Jornalismo foi uma opção, porque gostava muito de escrever e da área da comunicação e seria uma hipótese de continuar ligada ao desporto e ajudar a difundi-lo.
O judo, nomeadamente a alta competição, continuará a fazer parte da minha vida enquanto tiver capacidade e vontade de que assim seja.
A universidade e o investimento no judo, com dois títulos europeus em juniores e três subidas ao pódio em Mundiais, obrigam-na a concentrar a sua vida em Lisboa. O coração permanece na Sociedade Filarmónica Gualdim Pais, em Tomar?
O coração permanece em Tomar e na Gualdim Pais e, sempre que possível, é lá que eu me encontro também.
Como vê o trabalho que é desenvolvido, no distrito em geral e em Tomar em particular, em prol da modalidade?

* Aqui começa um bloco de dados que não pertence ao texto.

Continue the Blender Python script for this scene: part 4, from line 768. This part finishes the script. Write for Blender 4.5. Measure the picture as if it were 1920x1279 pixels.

O judo tem crescido e se destacado em termos demográficos e qualitativos a nível da cidade de Tomar e do distrito de Santarém. Penso que é, cada vez mais, uma modalidade escolhida pelas crianças e pelos próprios pais. No nosso distrito tentamos promover este desporto a todos os níveis, não apenas na vertente regular de competição, o que ajuda também a demonstrar que este é um desporto para todos, e isso é muito importante para o crescimento da modalidade.
A cidade de Tomar já entende também o potencial do judo e dos atletas que aqui temos e tem-nos dado um apoio crescente e confiança para continuarmos a investir no nosso percurso.
Aceitou ser a madrinha dos Super Judocas, um programa de Judo Adaptado da AJDS, que pretende combater a exclusão social. Acredita ser já uma fonte de inspiração e exemplo a seguir por todos eles?
Como dizia, é importante mostrar como o judo é um desporto inclusivo e para todos. Este programa de Judo Adaptado foi uma excelente iniciativa, que prontamente aceitei abraçar e que agradeço imenso o convite. Ser uma fonte de inspiração foi sempre algo que quis, dizerem-me que eu inspiro ou que querem ser como eu é um dos troféus mais impactantes que recebo. Acredito que para algumas pessoas já seja uma fonte de inspiração em alguma coisa e isso deixa-me muito satisfeita.
Que mensagem gostaria de deixar aos atletas, treinadores e clubes da região, bem como a quem queira iniciar a prática desta modalidade?
Sou suspeita para falar, porque sou uma apaixonada por judo e faço disto a minha vida, mas esta é uma modalidade muito completa, desafiante e interessante, que nos molda e torna melhores não só como atletas, mas também como pessoas. Com o judo tornei-me numa versão de mim mesma muito mais resiliente, organizada, ambiciosa e capaz de me superar e transcender. Isto porque tracei desde cedo os meus objectivos e tomei as minhas decisões em prol dos mesmos.
A mensagem que gosto de deixar é sempre uma mensagem de trabalho e dedicação acompanhada de humildade e vontade, porque só assim podemos progredir e levar o nosso desporto mais além, sejamos nós atletas, treinadores ou qualquer outra função. Claro que, sendo felizes e gostando do que fazemos, tudo se torna muito mais fácil.